Thursday, 28 de March de 2024 ISSN 1519-7670 - Ano 24 - nº 1280

Um clássico para o ensino de ética no jornalismo

Os jornais erraram na cobertura, os vídeos são incompletos. Para avaliar o que realmente ocorreu na mesa-redonda Arena Sportv de quinta-feira (3/8) era preciso assistir ao programa do início. O debate reservou uma surpresa para os assinantes: um ‘barraco’ no pior estilo da imprensa irresponsável. Os comentaristas do programa analisavam a vitória do São Paulo sobre o Chivas Guadalajara por 3 x 0, na véspera, elogiando especialmente a participação do goleiro Rogério Ceni, que defendeu pênalti em momento delicado do jogo.

A comentarista Milly Lacombe, uma das melhores da Copa do Mundo, discordou. Diante da insistência dos companheiros de mesa em exaltar o goleiro, foi subindo nervosamente o tom da crítica. ‘É um dissimulado’. Depois (transcrição de memória), disse: ‘É medíocre na saída de gol, medíocre quando baixa os braços, medíocre quando se ajoelha…’. Os elogios continuaram, e a jornalista então perdeu o senso de responsabilidade e a cabeça (a partir daqui as cenas podem ser vistas em vídeo de 8m32 do Kibe Loco, no YouTube.com): ‘O meu medo… eu não consigo, por exemplo, deixar de me lembrar que o Rogério falsificou uma assinatura do Arsenal para conseguir aumento no São Paulo. Ele forjou um documento’.

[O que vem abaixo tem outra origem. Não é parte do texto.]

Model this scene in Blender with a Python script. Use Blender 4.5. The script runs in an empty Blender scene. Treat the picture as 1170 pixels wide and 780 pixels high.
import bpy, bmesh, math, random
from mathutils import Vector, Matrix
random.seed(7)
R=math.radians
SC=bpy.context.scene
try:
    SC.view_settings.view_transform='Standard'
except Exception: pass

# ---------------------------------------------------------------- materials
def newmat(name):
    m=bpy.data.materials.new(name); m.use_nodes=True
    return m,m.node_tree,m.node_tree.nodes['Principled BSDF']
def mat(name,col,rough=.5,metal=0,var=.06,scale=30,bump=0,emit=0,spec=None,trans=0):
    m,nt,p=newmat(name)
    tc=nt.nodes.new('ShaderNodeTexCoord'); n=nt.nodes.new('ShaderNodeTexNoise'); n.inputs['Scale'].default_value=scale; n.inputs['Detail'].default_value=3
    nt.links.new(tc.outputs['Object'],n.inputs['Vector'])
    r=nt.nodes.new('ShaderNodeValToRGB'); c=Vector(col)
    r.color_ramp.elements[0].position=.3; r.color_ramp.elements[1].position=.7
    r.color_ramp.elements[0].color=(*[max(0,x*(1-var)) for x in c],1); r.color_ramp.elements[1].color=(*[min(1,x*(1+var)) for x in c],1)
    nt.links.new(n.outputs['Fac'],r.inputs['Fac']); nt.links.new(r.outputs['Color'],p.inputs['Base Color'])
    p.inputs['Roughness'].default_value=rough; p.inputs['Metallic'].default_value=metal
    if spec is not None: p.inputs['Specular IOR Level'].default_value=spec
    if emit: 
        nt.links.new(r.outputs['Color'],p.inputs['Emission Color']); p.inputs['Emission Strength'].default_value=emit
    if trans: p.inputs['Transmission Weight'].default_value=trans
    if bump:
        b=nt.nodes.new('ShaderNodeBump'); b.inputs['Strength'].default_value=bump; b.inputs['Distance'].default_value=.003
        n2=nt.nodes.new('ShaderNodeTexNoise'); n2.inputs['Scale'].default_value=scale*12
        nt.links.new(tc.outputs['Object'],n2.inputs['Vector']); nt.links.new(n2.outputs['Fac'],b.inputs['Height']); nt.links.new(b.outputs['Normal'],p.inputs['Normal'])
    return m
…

‘Nesse terreno eu não entro, porque aí é especulação’, rebateu imediatamente o veterano Armando Nogueira. Um minuto depois Milly Lacombe já recuava: ‘Se estou errada peço desculpas’. Quando anunciou que Rogério Ceni estava ao telefone, ao vivo, o apresentador Cleber Machado, que até então fizera tímida observação de que a história tinha sido ‘mal contada’, baixou de vez o nível ao comentar com risadinhas que o programa tem ‘uma audienciazinha qualificada’. Até aquele momento Machado não percebera a gravidade do episódio.

Escola Base atualizada

Mas Ceni ligou para informar à jornalista que reunisse as provas, pois teria de apresentá-las posteriormente. Não pronunciou a palavra ‘Justiça’ uma só vez. Até se estendeu mais do que provavelmente pretendia, entrando num diálogo improdutivo com a comentarista, a voz cada vez mais trêmula, e se perdeu um pouco em sua justíssima posição.

Milly Lacombe recuou mais ainda, numa postura de negação que em divã de analista denotaria desamparo, mas no ar soou apenas patética: em tom agudo, dizia que não chamou Rogério Ceni de medíocre, que não o acusara de falsificador, exigia dele que contasse sua versão. Mas o estrago estava feito, as acusações dela repicavam frescas nos ouvidos do assinante. As tentativas de panos quentes de Machado, despreparado para circunstância tão grave, ecoavam gaguejantes.

O episódio atualiza o caso da Escola Base, até hoje mal resolvido. Pode virar um clássico nos estudos de ética nas escolas de Jornalismo. Evento desta natureza, em que um comentarista de televisão faz tão séria acusação ao vivo, sem certeza alguma, apenas de ouvir dizer, indica que estão cada vez mais próximos do abismo os limites éticos do exercício da profissão.